Source: MSN Money Watchlist
Analysts quickly responded by lifting price targets; for instance, BofA raised its target from $168 to $195 for the ADR after the news. The stock has finally managed to bounce back after trading sideways for the past 3 years. The slump was caused by government crackdowns and slow growth in China’s economy.
$50 billion AI infrastructure plan
Earlier in the day, Alibaba announced several initiatives around AI, including a new partnership with Nvidia, and plans to open new data centers around the world. It plans to open its first overseas data centers in Brazil, France, and the Netherlands, with additional planned facilities in Mexico, Japan, South Korea, Malaysia, and Dubai over the next 12 months.

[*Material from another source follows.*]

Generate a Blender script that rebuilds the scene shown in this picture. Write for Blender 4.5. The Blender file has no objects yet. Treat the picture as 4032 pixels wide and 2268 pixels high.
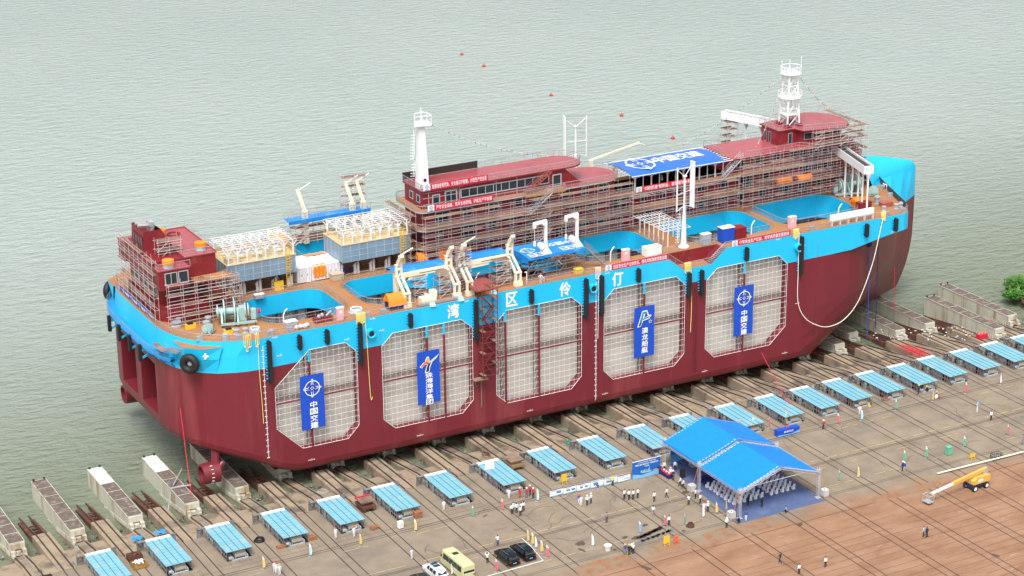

Alibaba announced these developments at its Apsara conference in Hangzhou, while introducing its biggest large language model yet, Qwen3-Max, which boasts over 1 trillion parameters and is optimized for autonomous agent capabilities and code generation. Earlier this year, they had also pledged to spend $50 billion on AI infrastructure over the next three years.
Tech firms riding the AI wave
In recent years, tech and cloud/infrastructure stocks have seen increasing volatility tied to AI and data center plays. Some large tech names have already begun to globally diversify their compute footprint to mitigate regulatory, energy, and geopolitical risks.
For Alibaba, cloud was already a growth engine, but the strategy now is to anchor that growth with global AI infrastructure and to compete internationally with U.S. cloud and AI incumbents.